Are you looking for a smaller, simpler home that is easy on your bank account, and the environment? You can find out how to build one, thanks to a workshop taking place from February 8 to 10 at Zudio in Vankleek Hill.

Kenton Zerbin, an Alberta-based expert in the “tiny home” movement that is popular across North America right now, will be conducting a workshop on how to build one of the diminutive domiciles.

The other places Zerbin gives his workshops include Edmonton, Regina, Winnipeg, and Toronto. When asked why he chose to give one in a much smaller place like Vankleek Hill, he said that his organizer in Ottawa suggested it because Zudio has the space, and Vankleek Hill is located halfway between Ottawa and Montreal, which makes it easy for people from either city to attend.

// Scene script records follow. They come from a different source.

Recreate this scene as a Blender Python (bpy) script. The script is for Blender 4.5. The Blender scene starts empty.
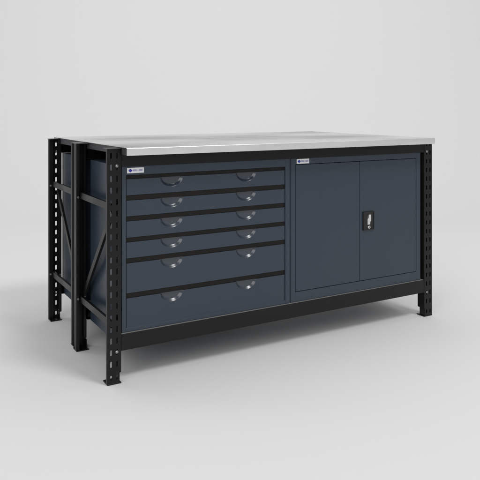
import bpy, bmesh, math, random
from mathutils import Vector, Matrix
random.seed(7)
S = bpy.context.scene
COL = S.collection
R = math.radians

# ------------------------------------------------------------------ camera
cam_d = bpy.data.cameras.new('camera')
cam = bpy.data.objects.new('camera', cam_d); COL.objects.link(cam)
cam.location = (-0.7241, -2.1299, 0.9289)
cam.rotation_euler = (R(90), 0, -0.5252)
cam_d.sensor_width = 36; cam_d.lens = 663.85 / 480 * 36
cam_d.shift_y = -(240 - 106.73) / 480
cam_d.clip_start = 0.05; cam_d.clip_end = 200
S.camera = cam

# ------------------------------------------------------------------ world and lamps (photo studio)
w = bpy.data.worlds.new('World'); S.world = w; w.use_nodes = True
bg = w.node_tree.nodes['Background']
bg.inputs['Color'].default_value = (1.0, 1.0, 1.0, 1)
bg.inputs['Strength'].default_value = 0.44

def area(name, loc, target, sx, sy, power, col=(1, 1, 1)):
    d = bpy.data.lights.new(name, 'AREA'); d.shape = 'RECTANGLE'
    d.size = sx; d.size_y = sy; d.energy = power; d.color = col
    o = bpy.data.objects.new(name, d); COL.objects.link(o); o.location = loc
    o.rotation_euler = (Vector(target) - Vector(loc)).to_track_quat('-Z', 'Y').to_euler()
    return o
YAW = -0.5252                                       # the studio sweep is set square to the camera
def stu(x, y, z):                                   # studio frame: x right, y away from the camera
    return (-0.7241 + x * math.cos(YAW) - y * math.sin(YAW), -2.1299 + x * math.sin(YAW) + y * math.cos(YAW), z)
area('key_softbox', (1.9, -3.7, 6.8), (0.7, 0.2, 0.2), 1.65, 1.65, 175)
area('left_softbox', (-3.6, -4.2, 4.0), (0.4, 0.2, 0.2), 5.0, 4.0, 125)
area('backdrop_softbox', stu(-1.3, 3.6, 5.2), stu(-1.3, 7.4, 0.4), 9.0, 1.2, 88)

S.view_settings.view_transform = 'Standard'
S.view_settings.look = 'None'
S.view_settings.exposure = 0.0
S.view_settings.gamma = 1.0

# ------------------------------------------------------------------ materials
def mat(name, col, rough=0.5, metal=0.0, spec=0.5):
    m = bpy.data.materials.new(name); m.use_nodes = True
    b = m.node_tree.nodes['Principled BSDF']
    b.inputs['Base Color'].default_value = (*col, 1)
    b.inputs['Roughness'].default_value = rough
    b.inputs['Metallic'].default_value = metal
    b.inputs['Specular IOR Level'].default_value = spec
    return m, m.node_tree, b

def noise(nt, scale, detail=2.0, stretch=None):
    n = nt.nodes.new('ShaderNodeTexNoise'); n.inputs['Scale'].default_value = scale
    n.inputs['Detail'].default_value = detail
    tc = nt.nodes.new('ShaderNodeTexCoord')
    mp = nt.nodes.new('ShaderNodeMapping')
    nt.links.new(tc.outputs['Object'], mp.inputs['Vector'])
    nt.links.new(mp.outputs['Vector'], n.inputs['Vector'])
    if stretch: mp.inputs['Scale'].default_value = stretch
    return n

def ramp_to(nt, src, sock, a, b, lo=0.35, hi=0.65):
    r = nt.nodes.new('ShaderNodeMapRange')
    r.inputs['From Min'].default_value = lo; r.inputs['From Max'].default_value = hi
    r.inputs['To Min'].default_value = a; r.inputs['To Max'].default_value = b
    nt.links.new(src, r.inputs['Value']); nt.links.new(r.outputs['Result'], sock)

def bump(nt, b, src, strength, dist):
    bp = nt.nodes.new('ShaderNodeBump')
    bp.inputs['Strength'].default_value = strength; bp.inputs['Distance'].default_value = dist
    nt.links.new(src, bp.inputs['Height']); nt.links.new(bp.outputs['Normal'], b.inputs['Normal'])

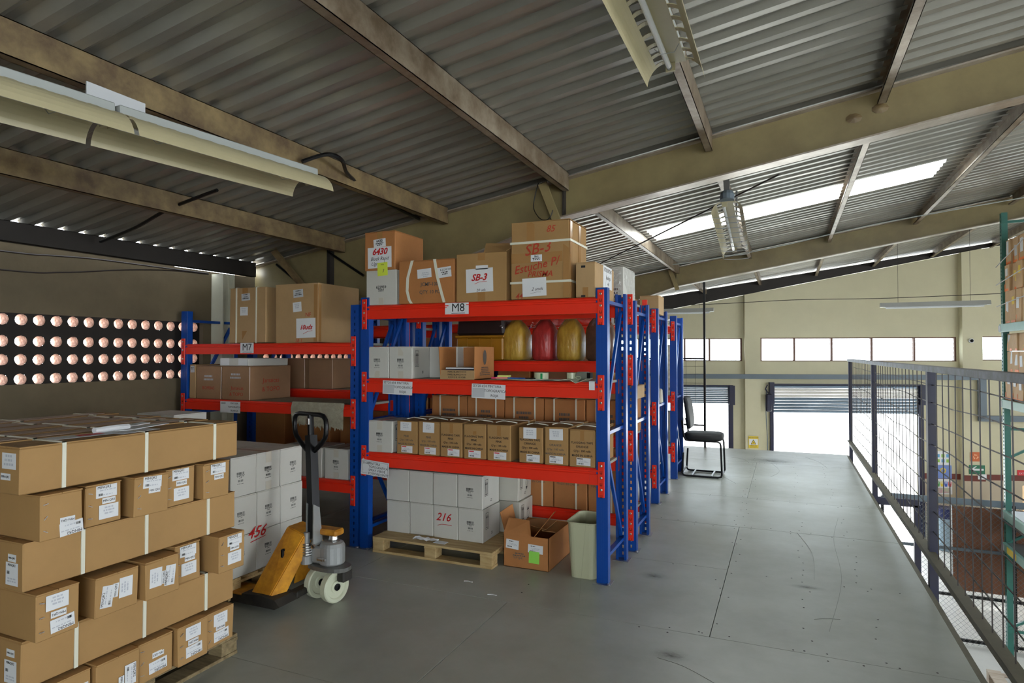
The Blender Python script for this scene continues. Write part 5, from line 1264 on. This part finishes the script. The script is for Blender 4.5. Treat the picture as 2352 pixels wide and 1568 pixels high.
tag(gb(b1, 'upright_wires', MESHW), kind='stuff')
b1 = MB()
for z in (.36, .505, .65, .795, .94, 1.085, 1.23, 1.35):
    y0 = -4.9; pts = []
    while y0 <= 10.9: pts.append((.892 + random.uniform(-.004, .004), y0, z + random.uniform(-.012, .012))); y0 += .55
    b1.tube(pts, .0036, 4)
tag(gb(b1, 'level_wires', MESHW), kind='stuff')
# rail at the far end behind the racks with a tall post up to the rafter
g2 = thing('end_gate', 'thin black pole and mesh gate at the far end behind the chair', 'gate', (-1.25, 10.9, 0))
MB().box(-.017, .017, -.017, .017, 0, 2.74).build('pole', BLACKM, g2)
MB().box(-1.9, -.017, -.01, .01, 1.455, 1.48).box(-1.9, -.017, -.01, .01, .35, .375).build('gate_rail', BLACKM, g2)
b = MB()
for i in range(12): b.tube([(-.15 - i * .15, 0, .37), (-.15 - i * .15, 0, 1.46)], .003, 3)
for i in range(7): b.tube([(-.02, 0, .5 + i * .14), (-1.9, 0, .5 + i * .14)], .003, 3)
tag(b.build('wire_mesh', MESHW, g2), kind='stuff')
# ------------------------------------------------------------------ ground level seen past the rail
st = thing('stair_frame', 'dark tubular frame standing below the walkway edge', 'frame', (1.2, 8.1, ZG))
MB().box(-.32, .11, -.03, .03, 2.48, 2.56).build('top_bar', NAVY, st); MB().box(.06, .12, -.03, .03, 0, 2.5).build('post', NAVY, st); MB().box(-.33, -.27, -.03, .03, 0, 2.5).build('post', NAVY, st)
cg = thing('mesh_cage', 'chain-link cage with brown board standing on the ground floor', 'cage', (1.3, 10.95, ZG))
H_ = 2.0
for x in (0, 1.6, 3.2): MB().box(x - .02, x + .02, -.02, .02, 0, H_ + .02).build('post', BLACKM, cg)
for z in (.05, .68, 1.34, H_): MB().box(0, 3.2, -.015, .015, z - .02, z + .02 + (.05 if z == H_ else 0)).build('rail', DUCT if z > 1 else BLACKM, cg)
b = MB(); s = .07; X1 = 3.2
n = int((X1 + H_) / s)
for i in range(n):
    c0 = -H_ + i * s
    # rising wires x = c0 + z
    z0 = max(0, -c0); z1 = min(H_, X1 - c0)
    if z1 > z0: b.bar((c0 + z0, -.022, z0), (c0 + z1, -.022, z1), .003, .003)
    c1 = i * s
    z0 = max(0, c1 - X1); z1 = min(H_, c1)
    if z1 > z0: b.bar((c1 - z0, -.026, z0), (c1 - z1, -.026, z1), .003, .003)
tag(b.build('chain_link', CHAINM, cg), kind='stuff')
MB().box(.88, 3.2, .02, .035, .75, 1.95).build('board', BOARD, cg); MB().box(.868, .882, .015, .04, .6, 1.97).build('board_edge', PAPER, cg)
o = thing('drum', 'pale blue drum with dark lid by the end wall, left of the brown board', 'drum', (3.08, 16.05, ZG))
MB().lathe([(.2, 0), (.21, .02), (.21, .25), (.22, .27), (.21, .29), (.21, .5), (.22, .52), (.21, .54), (.21, .68)], 28).build('drum_body', BLUEP, o); MB().lathe([(.22, .68), (.22, .86), (.2, .88)], 28).build('lid', NAVYP, o)
tag(MB().box(-.6, .6, -.4, .4, 0, 1.1, b=.01).build('crate', mat('pale_crate', 'D2A878', .6, var=.15), None, (4.6, 14.2, ZG + .6)), 'large pale wooden crate by the end wall behind the green rack', 'crate')
tag(MB().box(-.7, .7, -.45, .45, 0, .6, b=.01).build('crate', mat('tan_crate', 'B98A58', .6, var=.15), None, (4.6, 14.2, ZG)), 'tan crate standing on the ground floor under the pale crate', 'crate')
pallet('pallet', 'bleached wooden pallet lying on the ground floor beyond the rail', 2.3, 3.3, 8.6, 9.85, WOODW, z0=ZG + .001, nb=5, h=.14, along='y')
# green rack
G0, G1, GX, GD = 8.2, 10.72, 2.70, 1.0
gk = thing('green_rack', 'tall green pallet rack full of narrow brown packets beyond the rail', 'rack', (GX, G0, ZG))
def gpost(x, y):
    b = MB(); w, t = .08, .003
    b.box(-.04, -.015, 0, t, 0, 6.1).box(.015, .04, 0, t, 0, 6.1)
    for i in range(int(6.1 / .05)): b.box(-.015, .015, 0, t, i * .05, i * .05 + .03)
    b.box(-.04, -.037, t, .07, 0, 6.1).box(.037, .04, t, .07, 0, 6.1)
    o = b.build('upright', GREENR, gk, (x, y, 0)); return o
for x in (.04, GD - .04):
    for y in (0, G1 - G0):
        u = gpost(x, y); u.rotation_euler.z = -PI / 2 if x < .5 else PI / 2
for zt, in ((4.555,), (3.525,), (2.01,), (1.57,)):
    for x in (-.005, GD - .04):
        bm = MB().box(x, x + .045, .04, G1 - G0 - .04, zt - .11, zt, b=.004).build('beam', GREENB, gk)
        MB().box(x - .004, x, G1 - G0 - .12, G1 - G0 - .02, zt - .1, zt - .02).build('beam_label', PAPERG, bm)
    MB().box(.05, GD - .05, .05, G1 - G0 - .05, zt - .03, zt - .006).build('shelf_board', mat('reddish_board', '8A4A3A', .7) if zt > 3 else GALV, gk)
for yy in (.03, G1 - G0 - .03):
    for i in range(5): MB().bar((.05, yy, .4 + i * 1.15), (GD - .05, yy, 1.0 + i * 1.15 if i % 2 else .95 + i * 1.15), .035, .03).build('brace', GREENR, gk)
    for z in (.35, 1.9, 3.1, 5.95): MB().box(.05, GD - .05, yy - .015, yy + .015, z, z + .035).build('brace', GREENR, gk)
MB().box(-.008, -.004, G1 - G0 - .62, G1 - G0 - .25, 1.475, 1.56).build('yellow_label', YELS, gk)
k = 0
def pbox(y, z, w, h, dx, rx, lb=''):
    o = carton('packet', lb, (GX + .3 + dx, y, z), (.5, w - .012, h - .006), mat('pale_packet_card', 'CDA77A', .7, var=.15, scale=5), random.uniform(-.03, .03), 'narrow brown packets on the green rack', flaps='y', jit=.006)
    o['category'] = 'packet'
    d = (.5, w - .012, h - .006); sticker(o, d, 'L', random.uniform(-.04, .04), h * random.uniform(.5, .75), .1, random.choice((.1, .14, .18)), random.choice((PAPER, PAPERG, PAPER, YELS)), random.uniform(-5, 5))
    MB().box(-.252, -.25, -w / 2 + .01, w / 2 - .01, .004, .035).box(-.252, -.25, w / 2 - .03, w / 2 - .012, .0, .1).build('orange_tape', ORANGEL, o)
    return o
for base, hs, sh in ((ZG + 4.556, (.44, .36, .34), 'top'), (ZG + 3.526, (.38, .28, .24), 'second')):
    z = base
    for li, hh in enumerate(hs):
        y = G1 - .22
        for ci in range(5):
            w_ = .235; pbox(y, z, w_, hh, random.uniform(-.015, .015) + li * .01, 0, f"brown packet on the {sh} shelf of the green rack, {['bottom', 'middle', 'upper'][li]} layer, {['next to', 'second from', 'third from', 'fourth from', 'fifth from'][ci]} the post"); y -= w_ + .004
        z += hh
for i in range(3): MB().tube([(-.02, .0, (4.85, 5.25, 5.55)[i]), (-.02, 1.2, (4.87, 5.22, 5.6)[i]), (-.02, G1 - G0, (4.8, 5.1, 5.35)[i])], .006, 4).build('retaining_cord', PAPERG, gk)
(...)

“I think it’s a trend in the right direction,” said Zerbin about the popularity of tiny homes in recent years. He said houses were generally getting larger and larger, and that’s not something everyone wants.

Zerbin, 31, originally trained as a teacher and embarked upon a career teaching high school. However, he grew disillusioned with how the education system was preparing people to live with nature. That’s when he got interested in permaculture, which he described as a design science modeled after nature itself.

He says permaculture is living with the land, rather than off the land.

At the workshop in Vankleek Hill, Zerbin plans to show participants how to design an efficient home and teach them the basics of structural design.

Zerbin said he really tries to “walk the talk” when it comes to sustainability.

He said, though, that it’s important to evaluate each building material for its compatibility with nature and the needs of the people who will be living in the home in order to justify its use.

While a lot of tiny homes being constructed are in urban areas where space is limited, and the cost of regular housing is high, Zerbin said they also can serve rural residents too.

“They’re extremely versatile as a housing system,” he said.

Zerbin himself lives in a tiny home “in a farmer’s field” with his wife and cat, north of Edmonton.

He said that tiny homes are great for retirees, minimalists, the ecologically-conscious, or anyone not wanting the work and costs associated with owning a regular house.

“People don’t have to live for their houses,” he said.

Savings for tiny homeowners can be significant. Zerbin said he only paid $260 to heat his home for all of 2017, and that’s in northern Alberta where temperatures can get awfully cold in the winter.

Zerbin’s tiny house and permaculture work has been featured on television, radio, and newspapers across Canada.